• Aim: Reproduce exactly, with no pictures, each line from the opening of the material down through the line containing "b.box('end_stair', 858.6, 860.6, 172, 186, 677, None, DGREY)".

• Data extract:
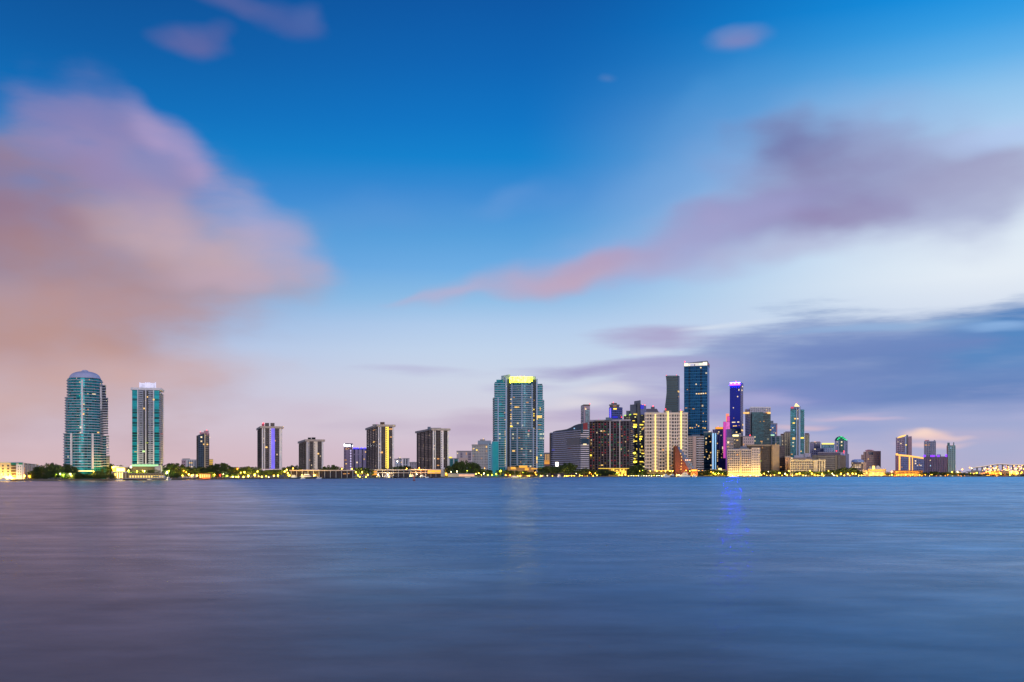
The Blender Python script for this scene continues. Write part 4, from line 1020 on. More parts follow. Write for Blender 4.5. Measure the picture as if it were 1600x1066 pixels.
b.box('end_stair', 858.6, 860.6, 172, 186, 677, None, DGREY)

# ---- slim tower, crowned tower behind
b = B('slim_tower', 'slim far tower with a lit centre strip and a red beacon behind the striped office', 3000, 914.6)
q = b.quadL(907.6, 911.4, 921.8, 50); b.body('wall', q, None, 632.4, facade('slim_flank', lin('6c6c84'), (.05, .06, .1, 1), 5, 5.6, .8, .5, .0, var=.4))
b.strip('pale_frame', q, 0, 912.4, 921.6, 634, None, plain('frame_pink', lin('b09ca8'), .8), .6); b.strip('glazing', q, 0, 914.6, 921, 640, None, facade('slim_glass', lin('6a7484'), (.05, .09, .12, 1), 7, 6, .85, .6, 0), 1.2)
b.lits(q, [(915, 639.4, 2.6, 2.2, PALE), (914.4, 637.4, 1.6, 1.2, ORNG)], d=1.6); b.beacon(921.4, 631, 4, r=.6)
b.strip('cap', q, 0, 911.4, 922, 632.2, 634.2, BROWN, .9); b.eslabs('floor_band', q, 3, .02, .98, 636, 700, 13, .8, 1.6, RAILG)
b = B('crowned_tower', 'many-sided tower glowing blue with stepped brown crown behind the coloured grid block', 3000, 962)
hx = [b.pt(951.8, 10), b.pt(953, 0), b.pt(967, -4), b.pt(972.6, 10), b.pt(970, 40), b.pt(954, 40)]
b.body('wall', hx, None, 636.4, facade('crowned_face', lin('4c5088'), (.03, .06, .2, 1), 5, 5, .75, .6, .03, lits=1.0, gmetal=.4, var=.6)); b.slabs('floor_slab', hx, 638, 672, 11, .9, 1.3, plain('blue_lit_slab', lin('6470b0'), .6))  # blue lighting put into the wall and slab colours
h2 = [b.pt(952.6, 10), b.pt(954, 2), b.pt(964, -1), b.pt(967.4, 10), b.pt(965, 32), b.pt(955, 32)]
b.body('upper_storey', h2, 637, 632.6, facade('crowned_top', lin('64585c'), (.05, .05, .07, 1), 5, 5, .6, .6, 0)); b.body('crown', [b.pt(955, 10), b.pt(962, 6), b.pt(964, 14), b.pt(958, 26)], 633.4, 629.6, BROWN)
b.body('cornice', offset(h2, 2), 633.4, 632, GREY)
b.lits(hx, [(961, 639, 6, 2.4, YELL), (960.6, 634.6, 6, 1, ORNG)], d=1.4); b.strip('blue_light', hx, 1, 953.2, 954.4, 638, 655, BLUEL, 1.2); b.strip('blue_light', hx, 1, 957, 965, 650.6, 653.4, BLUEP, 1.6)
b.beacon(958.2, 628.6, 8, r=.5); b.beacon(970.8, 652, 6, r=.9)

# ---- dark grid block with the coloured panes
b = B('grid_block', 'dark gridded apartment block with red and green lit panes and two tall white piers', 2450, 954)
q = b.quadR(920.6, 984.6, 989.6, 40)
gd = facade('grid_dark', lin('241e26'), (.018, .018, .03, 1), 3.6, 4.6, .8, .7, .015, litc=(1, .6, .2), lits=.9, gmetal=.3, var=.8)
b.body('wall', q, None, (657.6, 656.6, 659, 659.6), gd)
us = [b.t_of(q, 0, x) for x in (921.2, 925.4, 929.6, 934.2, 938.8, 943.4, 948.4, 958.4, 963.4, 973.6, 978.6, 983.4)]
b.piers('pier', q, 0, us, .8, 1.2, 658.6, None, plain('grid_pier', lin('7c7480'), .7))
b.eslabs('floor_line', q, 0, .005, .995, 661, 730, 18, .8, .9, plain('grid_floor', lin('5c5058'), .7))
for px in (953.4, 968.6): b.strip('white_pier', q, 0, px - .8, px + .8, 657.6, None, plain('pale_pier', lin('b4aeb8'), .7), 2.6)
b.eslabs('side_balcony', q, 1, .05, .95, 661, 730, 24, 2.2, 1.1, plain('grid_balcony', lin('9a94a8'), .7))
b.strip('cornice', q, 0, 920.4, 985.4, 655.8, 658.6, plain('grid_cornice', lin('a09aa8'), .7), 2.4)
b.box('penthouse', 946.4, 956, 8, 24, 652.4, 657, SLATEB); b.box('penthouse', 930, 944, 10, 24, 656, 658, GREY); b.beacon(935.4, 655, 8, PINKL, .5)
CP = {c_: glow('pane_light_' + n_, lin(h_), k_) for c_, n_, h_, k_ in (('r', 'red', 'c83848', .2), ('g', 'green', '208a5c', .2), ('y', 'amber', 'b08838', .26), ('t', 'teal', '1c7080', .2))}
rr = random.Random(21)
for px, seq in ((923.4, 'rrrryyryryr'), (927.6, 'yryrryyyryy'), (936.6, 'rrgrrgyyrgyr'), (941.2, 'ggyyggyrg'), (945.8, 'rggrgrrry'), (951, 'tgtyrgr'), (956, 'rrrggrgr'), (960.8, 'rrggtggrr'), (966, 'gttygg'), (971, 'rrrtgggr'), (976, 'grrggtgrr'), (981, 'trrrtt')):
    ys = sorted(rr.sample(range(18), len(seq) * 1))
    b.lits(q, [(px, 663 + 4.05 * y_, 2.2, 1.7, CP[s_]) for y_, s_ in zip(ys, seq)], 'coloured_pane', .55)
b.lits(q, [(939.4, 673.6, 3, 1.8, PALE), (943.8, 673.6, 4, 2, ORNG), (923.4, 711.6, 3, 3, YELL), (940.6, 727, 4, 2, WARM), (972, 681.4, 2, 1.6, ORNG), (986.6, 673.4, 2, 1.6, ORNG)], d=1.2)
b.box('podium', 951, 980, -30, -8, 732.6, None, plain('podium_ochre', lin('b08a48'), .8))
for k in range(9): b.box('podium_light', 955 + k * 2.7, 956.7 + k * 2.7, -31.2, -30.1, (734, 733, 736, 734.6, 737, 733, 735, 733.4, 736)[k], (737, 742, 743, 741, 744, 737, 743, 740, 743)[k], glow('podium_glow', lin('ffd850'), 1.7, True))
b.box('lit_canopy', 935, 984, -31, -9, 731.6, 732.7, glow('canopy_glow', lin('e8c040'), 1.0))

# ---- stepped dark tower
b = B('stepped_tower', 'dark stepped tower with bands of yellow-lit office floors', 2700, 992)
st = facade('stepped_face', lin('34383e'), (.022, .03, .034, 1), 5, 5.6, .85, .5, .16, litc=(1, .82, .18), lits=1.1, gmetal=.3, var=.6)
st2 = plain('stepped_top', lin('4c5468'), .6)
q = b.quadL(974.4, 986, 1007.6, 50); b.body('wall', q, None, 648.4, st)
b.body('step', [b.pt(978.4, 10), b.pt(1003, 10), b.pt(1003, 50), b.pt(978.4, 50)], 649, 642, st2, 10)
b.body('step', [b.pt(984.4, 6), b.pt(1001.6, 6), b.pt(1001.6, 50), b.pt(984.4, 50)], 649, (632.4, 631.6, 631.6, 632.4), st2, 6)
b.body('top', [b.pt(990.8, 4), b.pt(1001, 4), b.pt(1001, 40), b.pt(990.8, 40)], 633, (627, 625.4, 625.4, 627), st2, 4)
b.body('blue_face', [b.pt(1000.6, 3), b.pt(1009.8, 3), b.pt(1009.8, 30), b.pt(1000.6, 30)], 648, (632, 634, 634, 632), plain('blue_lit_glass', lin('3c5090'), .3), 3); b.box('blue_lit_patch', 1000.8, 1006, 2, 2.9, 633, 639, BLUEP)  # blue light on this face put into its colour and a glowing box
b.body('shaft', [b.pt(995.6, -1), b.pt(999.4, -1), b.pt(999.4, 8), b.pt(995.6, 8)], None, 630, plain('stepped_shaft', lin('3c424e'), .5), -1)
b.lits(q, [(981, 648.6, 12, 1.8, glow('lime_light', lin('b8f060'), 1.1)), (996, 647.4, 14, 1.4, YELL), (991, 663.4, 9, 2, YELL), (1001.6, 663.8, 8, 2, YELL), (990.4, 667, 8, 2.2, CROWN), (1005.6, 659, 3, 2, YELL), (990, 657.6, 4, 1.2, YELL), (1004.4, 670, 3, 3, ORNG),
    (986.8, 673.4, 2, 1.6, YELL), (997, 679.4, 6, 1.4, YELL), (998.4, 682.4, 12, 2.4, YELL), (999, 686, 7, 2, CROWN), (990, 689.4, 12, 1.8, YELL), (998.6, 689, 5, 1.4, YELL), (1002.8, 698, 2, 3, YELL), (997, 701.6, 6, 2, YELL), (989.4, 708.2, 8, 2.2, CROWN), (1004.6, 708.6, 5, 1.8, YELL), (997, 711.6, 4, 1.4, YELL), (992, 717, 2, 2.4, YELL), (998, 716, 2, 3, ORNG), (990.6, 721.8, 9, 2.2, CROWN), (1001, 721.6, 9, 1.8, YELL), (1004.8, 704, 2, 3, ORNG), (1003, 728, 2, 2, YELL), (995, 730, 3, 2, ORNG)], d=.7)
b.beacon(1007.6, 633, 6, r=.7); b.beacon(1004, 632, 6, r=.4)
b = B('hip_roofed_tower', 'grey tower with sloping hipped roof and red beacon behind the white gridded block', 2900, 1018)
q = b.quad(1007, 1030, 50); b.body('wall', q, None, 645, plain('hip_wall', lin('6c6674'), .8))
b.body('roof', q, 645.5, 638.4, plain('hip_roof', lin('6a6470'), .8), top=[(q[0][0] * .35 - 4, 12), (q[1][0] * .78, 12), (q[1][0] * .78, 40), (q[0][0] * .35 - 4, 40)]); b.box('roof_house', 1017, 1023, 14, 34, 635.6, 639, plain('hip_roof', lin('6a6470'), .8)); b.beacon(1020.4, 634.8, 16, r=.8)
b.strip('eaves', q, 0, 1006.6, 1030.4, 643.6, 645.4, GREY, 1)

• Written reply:
The Blender Python script for this scene continues. Write part 4, from line 1020 on. More parts follow. Write for Blender 4.5. Measure the picture as if it were 1600x1066 pixels.
b.box('end_stair', 858.6, 860.6, 172, 186, 677, None, DGREY)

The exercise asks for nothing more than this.